Getting into coffee was my downfall.

Had a pour-over at a café, thought "I can do this at home," bought a Hario V60. Watched YouTube tutorials. Made coffee. Tasted nothing like the café. Same beans. Completely different result.

Turns out water temperature was the problem. Pour-over needs 88-93°C. My regular kettle only boils to 100°C. "Let it cool a bit" — cool to what exactly? Every cup tasted different because I was guessing.

That's how I found the Fellow Stagg EKG.

Fellow Stagg EKG

What makes it special

Temperature control to the degree. 57°C to 100°C. Set 90°C, it stops at exactly 90°C. Hold mode keeps it there for 30 minutes.

Gooseneck spout. The long, thin spout lets you pour a thin, steady stream. Essential for pour-over — regular kettles pour too fast and disturb the coffee bed.

It looks gorgeous. Matte black, wooden handle. Kitchen decor piece.

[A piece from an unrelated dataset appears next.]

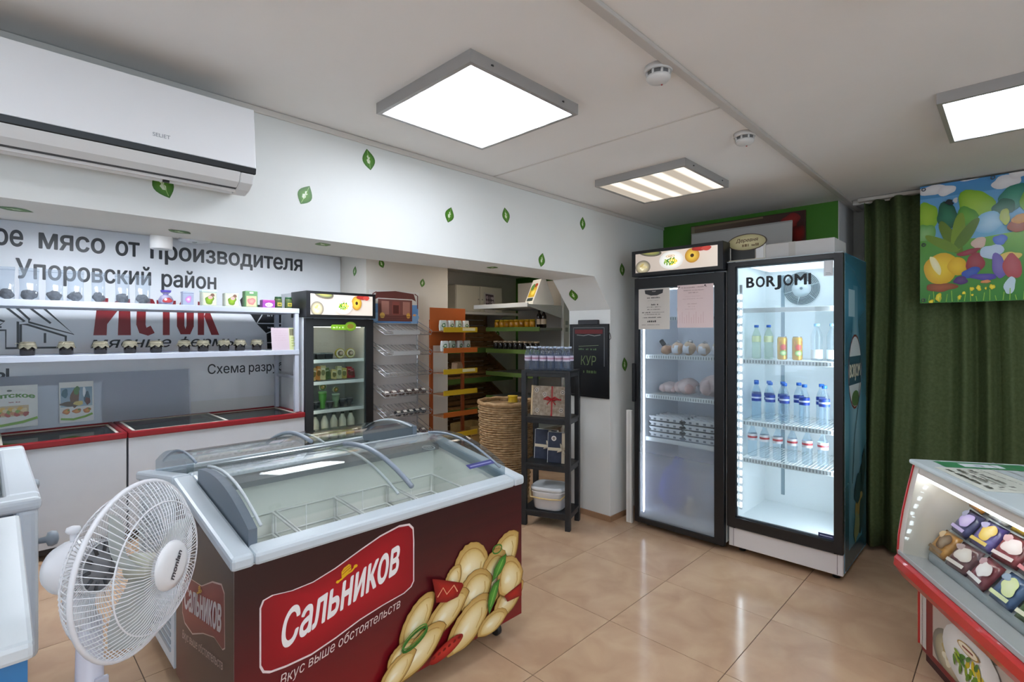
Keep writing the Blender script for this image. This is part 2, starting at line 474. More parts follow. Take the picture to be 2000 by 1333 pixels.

My coffee actually improved

Set to 90°C, pour slowly — same beans, but bitterness dropped and sweetness came through. Temperature was the missing variable. Fix that, and you can focus on grind size and technique.

Beyond coffee

Green tea: 70-80°C is ideal. No more "boil and wait." Baby formula: Easy temperature control (not my use case, but popular). Instant ramen: 100°C works too.

Downsides

Expensive for a kettle. 150,000-180,000 won. Regular kettles are 20,000-30,000 won. If you don't do pour-over, this makes zero sense.

900ml capacity. Fine for solo coffee. Tight for a family.

Slower than regular kettles. Not ideal when you're in a rush.

Who it's for

Pour-over beginners who can't get the taste right. Coffee enthusiasts who want café-quality at home. People who like beautiful kitchen tools.

If you drink instant coffee, skip this entirely.